Try to create a graph of Date vs Runoff and Rain (right hand axis). Change the graph type to ‘dot line’ and set the point type to “none. Tip: you can copy a graph by dragging it to the node where you want it to appear. Try copying your graph to the outputfile node and then edit the new one. To delete a variable, click it and press delete. It should look like this:
TIP: You can zoom in on a specific area by dragging a box down and to the right. To zoom back out simply drag in the opposite direction.
Comparing Simulations
Quite often you will want to examine differences between multiple simulations. Let’s examine the effect of runoff on the water balance of two different soil types. To do this, we’ll copy our simulation to create a new one exactly the same.
1. Drag the Clay Fallow node up to the top simulations node.

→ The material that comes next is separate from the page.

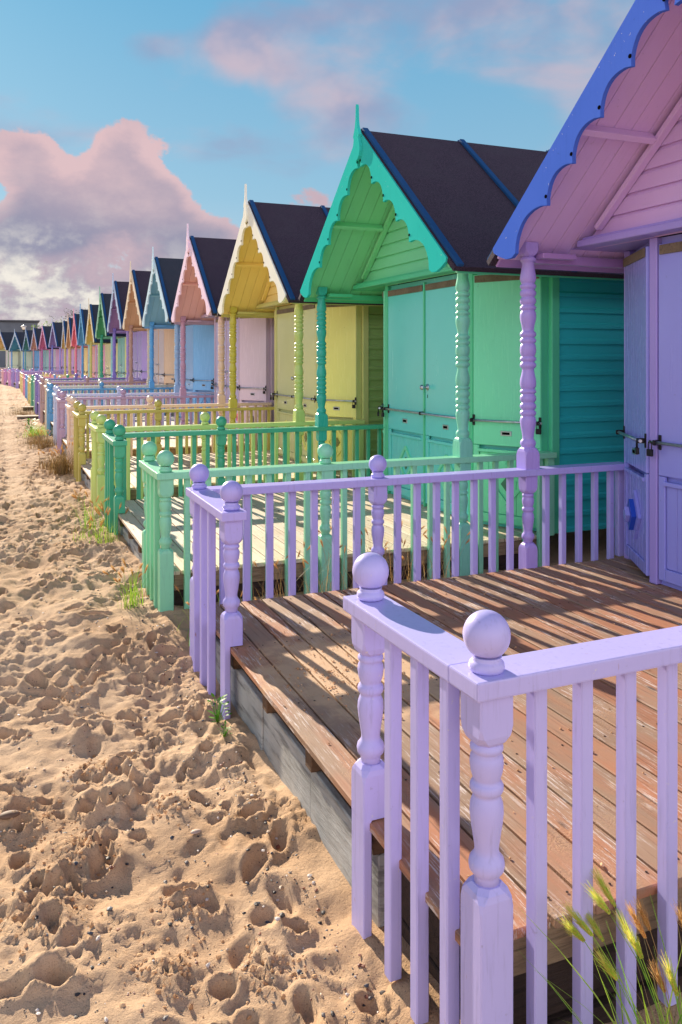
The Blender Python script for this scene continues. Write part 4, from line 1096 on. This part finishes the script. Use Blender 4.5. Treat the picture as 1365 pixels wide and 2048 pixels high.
# clouds: sunlit rims, mauve bodies, luminous towards the hidden sun
glow = total([(150, 600, 260, 70, 1.0), (190, 520, 120, 50, .35), (-250, 640, 420, 160, 1.2)])
warm = total([(230, 330, 150, 75, 1.0), (70, 330, 90, 60, .6), (300, 420, 150, 40, .5)])
lum = t.math('ADD', t.math('MULTIPLY', t.math('SUBTRACT', n2, .5), .9), .0)
dens = t.math('ADD', cum, t.math('MULTIPLY', t.math('SUBTRACT', n1, .5), 1.5))
rim = t.math('SUBTRACT', 1, t.step(t.math('ADD', dens, t.math('MULTIPLY', lum, .25)), .45, 1.0))
lit = t.math('ADD', t.math('MULTIPLY', rim, .65), t.math('MULTIPLY', warm, t.math('MULTIPLY_ADD', lum, .8, .62)), clamp=True)
body = t.mix(lit, (1.7, 1.65, 2.35, 1), (4.5, 3.1, 3.2, 1))
body = t.mix(t.math('MULTIPLY', glow, t.step(t.math('ADD', n1, t.math('MULTIPLY', lum, .5)), .40, .62), clamp=True), body, t.mix(t.step(n2, .3, .7), (3.0, 2.9, 3.1, 1), (5.6, 5.2, 4.6, 1)))
wcol = t.mix(t.step(t.noise(t.map(P, (1, 1, 1), (1, 5, 0)), 8, 4, .5), .38, .64), (2.0, 2.1, 3.1, 1), (3.8, 2.9, 3.3, 1))
c1 = t.mix(wmask, skyc, wcol)
c2 = t.mix(t.math('MULTIPLY', cmask, .94), c1, body)
# unseen bright cloud banks opposite the sun, added to fill camera-facing shaded faces
bk = t.math('MULTIPLY', t.step(y, .25, -.45), t.step(t.noise(tc.outputs['Generated'], 2.6, 6, .6, .3), .36, .56))
c2 = t.mix(t.math('MULTIPLY', bk, t.math('MULTIPLY', t.step(z, -.02, .10), t.step(z, .80, .45))), c2, (11.5, 10.6, 11.4, 1))
t.set(bg.inputs[0], c2); bg.inputs[1].default_value = 0.09

sd = bpy.data.lights.new('sun', 'SUN'); sd.energy = 5.0; sd.angle = math.radians(.55); sd.color = (1.0, .87, .70)
so = bpy.data.objects.new('sun', sd); C.objects.link(so)
dirv = Vector((-math.sin(SUN_AZ) * math.cos(SUN_EL), math.cos(SUN_AZ) * math.cos(SUN_EL), math.sin(SUN_EL)))
so.rotation_euler = dirv.to_track_quat('Z', 'Y').to_euler(); so.location = (0, 20, 20)

cd = bpy.data.cameras.new('camera'); cam = bpy.data.objects.new('camera', cd); C.objects.link(cam)
cam.location = (0, 0, EYE); cam.rotation_euler = (math.radians(90), 0, -math.radians(22.5))
cd.sensor_fit = 'HORIZONTAL'; cd.sensor_width = 36; cd.lens = 1645 / 1365 * 36; cd.shift_y = -307 / 1365; cd.clip_end = 3000; cd.clip_start = .05
SC.camera = cam
SC.view_settings.view_transform = 'Standard'; SC.view_settings.look = 'None'; SC.view_settings.exposure = 0.92; SC.view_settings.gamma = 1.0
SC.cycles.max_bounces = 8; SC.cycles.diffuse_bounces = 4; SC.cycles.use_denoising = True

2. Rename this new simulation ‘Sand Fallow’
3. Drag the Sand soil from the Training toolbox onto the paddock under the new Sand Fallow simulation. Then delete the Heavy Clay soil. It is important to add the new soil before deleting the old soil so that other components that reference the soil do not lose their links. If there is no soil component, you will need to set them again.
4. Since we have a new soil we need to set initial Water and Nitrogen again. Change Initial Water to 10% filled from top, and the Nitrogen to NO3 to 50 kg/ha, NH4 to 3 kg/ha and depth to 0-180.
5. Run Apsim.
6. Graph both simulations together by dragging an XY graph onto the top ”simulations” node in the tree. Rename it to Runoff.
7. Create a graph of day vs. runoff (cumulative) and rain on the right hand axis. To make runoff cumulative, use the same procedure as for right hand axis, only select ‘Cumulative’ from the pop-up menu. Set point type to ‘none’.